** START **

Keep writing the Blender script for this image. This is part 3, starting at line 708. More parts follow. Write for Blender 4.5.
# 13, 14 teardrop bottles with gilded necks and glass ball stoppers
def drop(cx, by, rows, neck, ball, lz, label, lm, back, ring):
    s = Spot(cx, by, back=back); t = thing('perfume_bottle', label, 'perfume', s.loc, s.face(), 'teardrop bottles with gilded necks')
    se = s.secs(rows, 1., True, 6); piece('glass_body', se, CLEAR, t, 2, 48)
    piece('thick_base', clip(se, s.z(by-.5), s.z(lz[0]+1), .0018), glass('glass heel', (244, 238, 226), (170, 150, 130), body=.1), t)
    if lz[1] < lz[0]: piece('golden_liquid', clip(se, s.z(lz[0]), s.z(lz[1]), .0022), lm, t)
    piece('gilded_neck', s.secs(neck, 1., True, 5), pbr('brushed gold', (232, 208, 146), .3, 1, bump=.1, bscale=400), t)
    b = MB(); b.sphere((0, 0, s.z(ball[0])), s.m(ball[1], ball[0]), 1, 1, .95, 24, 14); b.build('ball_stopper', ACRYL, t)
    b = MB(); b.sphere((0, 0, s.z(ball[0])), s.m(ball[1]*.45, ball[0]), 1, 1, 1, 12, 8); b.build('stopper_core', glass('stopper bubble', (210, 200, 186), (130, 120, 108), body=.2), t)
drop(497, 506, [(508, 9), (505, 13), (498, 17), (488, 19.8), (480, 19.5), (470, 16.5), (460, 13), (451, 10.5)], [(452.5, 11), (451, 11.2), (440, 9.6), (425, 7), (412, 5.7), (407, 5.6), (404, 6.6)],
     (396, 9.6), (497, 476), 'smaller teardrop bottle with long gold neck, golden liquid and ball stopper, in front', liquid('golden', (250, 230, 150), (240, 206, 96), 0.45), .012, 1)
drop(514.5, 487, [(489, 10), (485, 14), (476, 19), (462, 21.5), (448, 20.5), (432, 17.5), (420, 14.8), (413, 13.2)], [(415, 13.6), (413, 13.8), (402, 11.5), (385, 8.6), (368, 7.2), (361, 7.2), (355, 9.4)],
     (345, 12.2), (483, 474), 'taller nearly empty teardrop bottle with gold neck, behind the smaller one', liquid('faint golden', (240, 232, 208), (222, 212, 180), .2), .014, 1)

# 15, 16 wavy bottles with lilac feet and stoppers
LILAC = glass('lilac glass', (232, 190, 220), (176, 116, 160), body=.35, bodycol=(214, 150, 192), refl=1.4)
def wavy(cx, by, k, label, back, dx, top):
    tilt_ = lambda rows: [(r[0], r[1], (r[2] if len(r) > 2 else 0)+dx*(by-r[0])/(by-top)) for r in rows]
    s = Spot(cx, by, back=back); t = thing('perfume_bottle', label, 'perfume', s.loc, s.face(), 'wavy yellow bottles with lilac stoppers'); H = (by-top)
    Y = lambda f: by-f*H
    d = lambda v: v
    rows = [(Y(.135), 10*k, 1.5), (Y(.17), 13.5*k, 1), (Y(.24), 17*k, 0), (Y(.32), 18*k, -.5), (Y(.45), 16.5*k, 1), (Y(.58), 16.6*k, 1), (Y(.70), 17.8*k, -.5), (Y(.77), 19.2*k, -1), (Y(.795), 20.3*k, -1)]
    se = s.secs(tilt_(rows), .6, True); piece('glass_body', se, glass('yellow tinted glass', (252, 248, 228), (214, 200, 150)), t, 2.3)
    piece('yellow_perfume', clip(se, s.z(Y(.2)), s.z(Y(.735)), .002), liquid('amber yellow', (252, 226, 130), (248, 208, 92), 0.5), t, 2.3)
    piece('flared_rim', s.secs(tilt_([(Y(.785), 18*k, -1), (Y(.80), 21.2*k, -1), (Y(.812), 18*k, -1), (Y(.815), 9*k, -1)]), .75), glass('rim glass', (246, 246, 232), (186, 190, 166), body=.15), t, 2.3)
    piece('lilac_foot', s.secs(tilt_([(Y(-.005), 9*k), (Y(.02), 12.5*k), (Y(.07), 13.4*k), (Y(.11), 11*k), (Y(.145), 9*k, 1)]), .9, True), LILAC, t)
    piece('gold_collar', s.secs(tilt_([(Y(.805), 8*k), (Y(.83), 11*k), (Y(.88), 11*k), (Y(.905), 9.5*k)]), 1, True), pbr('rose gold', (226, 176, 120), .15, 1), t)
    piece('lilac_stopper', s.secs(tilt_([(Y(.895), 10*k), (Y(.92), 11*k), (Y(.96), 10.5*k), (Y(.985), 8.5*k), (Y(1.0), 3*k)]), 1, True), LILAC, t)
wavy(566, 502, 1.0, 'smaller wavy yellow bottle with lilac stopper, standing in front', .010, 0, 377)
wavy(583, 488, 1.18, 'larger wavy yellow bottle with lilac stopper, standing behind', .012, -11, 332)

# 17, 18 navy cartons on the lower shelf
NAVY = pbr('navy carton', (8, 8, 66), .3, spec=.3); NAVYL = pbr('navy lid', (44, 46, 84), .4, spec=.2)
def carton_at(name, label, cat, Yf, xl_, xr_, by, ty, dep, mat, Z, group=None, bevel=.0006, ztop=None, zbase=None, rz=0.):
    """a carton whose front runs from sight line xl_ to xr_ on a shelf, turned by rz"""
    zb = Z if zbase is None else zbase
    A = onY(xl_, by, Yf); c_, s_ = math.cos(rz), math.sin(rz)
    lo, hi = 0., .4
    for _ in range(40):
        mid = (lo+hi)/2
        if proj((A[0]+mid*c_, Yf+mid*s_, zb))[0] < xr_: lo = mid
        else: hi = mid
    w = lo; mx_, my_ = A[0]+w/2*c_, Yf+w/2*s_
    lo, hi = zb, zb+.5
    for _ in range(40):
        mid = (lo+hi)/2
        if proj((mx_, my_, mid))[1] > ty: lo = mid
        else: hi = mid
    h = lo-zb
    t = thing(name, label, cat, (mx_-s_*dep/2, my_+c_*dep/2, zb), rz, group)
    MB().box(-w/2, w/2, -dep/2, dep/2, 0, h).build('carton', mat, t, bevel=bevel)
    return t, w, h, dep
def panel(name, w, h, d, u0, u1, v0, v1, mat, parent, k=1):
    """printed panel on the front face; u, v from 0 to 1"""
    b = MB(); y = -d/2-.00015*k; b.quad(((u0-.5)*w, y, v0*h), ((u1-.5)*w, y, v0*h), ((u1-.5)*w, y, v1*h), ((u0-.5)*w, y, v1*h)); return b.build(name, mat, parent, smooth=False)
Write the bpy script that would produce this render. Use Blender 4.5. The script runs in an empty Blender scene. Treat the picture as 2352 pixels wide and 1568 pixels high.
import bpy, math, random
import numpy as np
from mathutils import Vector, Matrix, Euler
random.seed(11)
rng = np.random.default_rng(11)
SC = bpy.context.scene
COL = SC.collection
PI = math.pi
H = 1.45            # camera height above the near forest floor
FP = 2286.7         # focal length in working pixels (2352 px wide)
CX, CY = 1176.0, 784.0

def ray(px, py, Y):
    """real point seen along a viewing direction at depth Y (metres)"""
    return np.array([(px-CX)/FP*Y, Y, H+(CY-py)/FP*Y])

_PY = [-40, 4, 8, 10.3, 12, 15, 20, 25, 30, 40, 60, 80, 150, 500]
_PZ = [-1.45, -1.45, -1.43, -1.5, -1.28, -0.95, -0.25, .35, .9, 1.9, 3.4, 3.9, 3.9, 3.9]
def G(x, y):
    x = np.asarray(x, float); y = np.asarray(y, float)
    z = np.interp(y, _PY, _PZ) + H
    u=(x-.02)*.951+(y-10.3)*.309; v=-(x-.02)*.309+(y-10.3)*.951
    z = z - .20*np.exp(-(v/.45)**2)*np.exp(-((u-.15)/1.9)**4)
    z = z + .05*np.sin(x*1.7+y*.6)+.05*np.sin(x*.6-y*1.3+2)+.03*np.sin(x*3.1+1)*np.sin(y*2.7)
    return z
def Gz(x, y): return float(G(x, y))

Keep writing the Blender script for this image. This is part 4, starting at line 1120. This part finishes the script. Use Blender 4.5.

** END **

**WORK REQUIRED**
Lines of the listing that contain the word "pixels" are to be counted; report only their number.

**SOLUTION TO THIS EXERCISE**
2